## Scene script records
----------------------------------------
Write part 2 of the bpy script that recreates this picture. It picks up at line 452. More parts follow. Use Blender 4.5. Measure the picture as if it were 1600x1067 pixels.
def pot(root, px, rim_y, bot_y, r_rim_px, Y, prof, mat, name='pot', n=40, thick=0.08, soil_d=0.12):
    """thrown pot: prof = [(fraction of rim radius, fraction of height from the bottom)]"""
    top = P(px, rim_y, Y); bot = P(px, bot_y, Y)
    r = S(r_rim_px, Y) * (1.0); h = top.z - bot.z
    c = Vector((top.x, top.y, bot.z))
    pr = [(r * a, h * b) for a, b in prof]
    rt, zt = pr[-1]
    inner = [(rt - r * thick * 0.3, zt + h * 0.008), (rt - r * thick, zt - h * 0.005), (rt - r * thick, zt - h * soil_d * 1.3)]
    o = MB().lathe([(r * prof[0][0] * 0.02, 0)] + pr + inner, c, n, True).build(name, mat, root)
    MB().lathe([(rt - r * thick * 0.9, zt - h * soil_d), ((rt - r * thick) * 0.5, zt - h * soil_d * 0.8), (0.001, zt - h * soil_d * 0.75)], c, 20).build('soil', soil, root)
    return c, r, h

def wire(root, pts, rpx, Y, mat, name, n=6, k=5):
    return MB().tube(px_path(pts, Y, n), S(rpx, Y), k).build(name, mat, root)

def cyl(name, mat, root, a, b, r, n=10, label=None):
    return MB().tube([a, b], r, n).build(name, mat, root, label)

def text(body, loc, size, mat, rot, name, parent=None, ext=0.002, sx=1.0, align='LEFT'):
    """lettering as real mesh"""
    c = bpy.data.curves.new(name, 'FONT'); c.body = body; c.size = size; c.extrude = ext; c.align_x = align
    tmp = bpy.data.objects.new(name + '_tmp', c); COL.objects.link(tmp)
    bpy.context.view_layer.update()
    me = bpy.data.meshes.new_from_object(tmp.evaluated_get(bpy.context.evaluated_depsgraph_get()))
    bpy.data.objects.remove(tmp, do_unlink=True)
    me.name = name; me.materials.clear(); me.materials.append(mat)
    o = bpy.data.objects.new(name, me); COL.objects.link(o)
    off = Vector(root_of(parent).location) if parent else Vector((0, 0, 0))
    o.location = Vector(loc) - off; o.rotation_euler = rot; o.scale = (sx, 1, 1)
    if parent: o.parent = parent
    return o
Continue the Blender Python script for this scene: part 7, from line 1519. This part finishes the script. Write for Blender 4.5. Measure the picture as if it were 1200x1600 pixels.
----------------------------------------
## Work instructions
Word for word, restate all of the data shown above.

## Result of the exercise
Write part 2 of the bpy script that recreates this picture. It picks up at line 452. More parts follow. Use Blender 4.5. Measure the picture as if it were 1600x1067 pixels.
def pot(root, px, rim_y, bot_y, r_rim_px, Y, prof, mat, name='pot', n=40, thick=0.08, soil_d=0.12):
    """thrown pot: prof = [(fraction of rim radius, fraction of height from the bottom)]"""
    top = P(px, rim_y, Y); bot = P(px, bot_y, Y)
    r = S(r_rim_px, Y) * (1.0); h = top.z - bot.z
    c = Vector((top.x, top.y, bot.z))
    pr = [(r * a, h * b) for a, b in prof]
    rt, zt = pr[-1]
    inner = [(rt - r * thick * 0.3, zt + h * 0.008), (rt - r * thick, zt - h * 0.005), (rt - r * thick, zt - h * soil_d * 1.3)]
    o = MB().lathe([(r * prof[0][0] * 0.02, 0)] + pr + inner, c, n, True).build(name, mat, root)
    MB().lathe([(rt - r * thick * 0.9, zt - h * soil_d), ((rt - r * thick) * 0.5, zt - h * soil_d * 0.8), (0.001, zt - h * soil_d * 0.75)], c, 20).build('soil', soil, root)
    return c, r, h

def wire(root, pts, rpx, Y, mat, name, n=6, k=5):
    return MB().tube(px_path(pts, Y, n), S(rpx, Y), k).build(name, mat, root)

def cyl(name, mat, root, a, b, r, n=10, label=None):
    return MB().tube([a, b], r, n).build(name, mat, root, label)

def text(body, loc, size, mat, rot, name, parent=None, ext=0.002, sx=1.0, align='LEFT'):
    """lettering as real mesh"""
    c = bpy.data.curves.new(name, 'FONT'); c.body = body; c.size = size; c.extrude = ext; c.align_x = align
    tmp = bpy.data.objects.new(name + '_tmp', c); COL.objects.link(tmp)
    bpy.context.view_layer.update()
    me = bpy.data.meshes.new_from_object(tmp.evaluated_get(bpy.context.evaluated_depsgraph_get()))
    bpy.data.objects.remove(tmp, do_unlink=True)
    me.name = name; me.materials.clear(); me.materials.append(mat)
    o = bpy.data.objects.new(name, me); COL.objects.link(o)
    off = Vector(root_of(parent).location) if parent else Vector((0, 0, 0))
    o.location = Vector(loc) - off; o.rotation_euler = rot; o.scale = (sx, 1, 1)
    if parent: o.parent = parent
    return o
Continue the Blender Python script for this scene: part 7, from line 1519. This part finishes the script. Write for Blender 4.5. Measure the picture as if it were 1200x1600 pixels.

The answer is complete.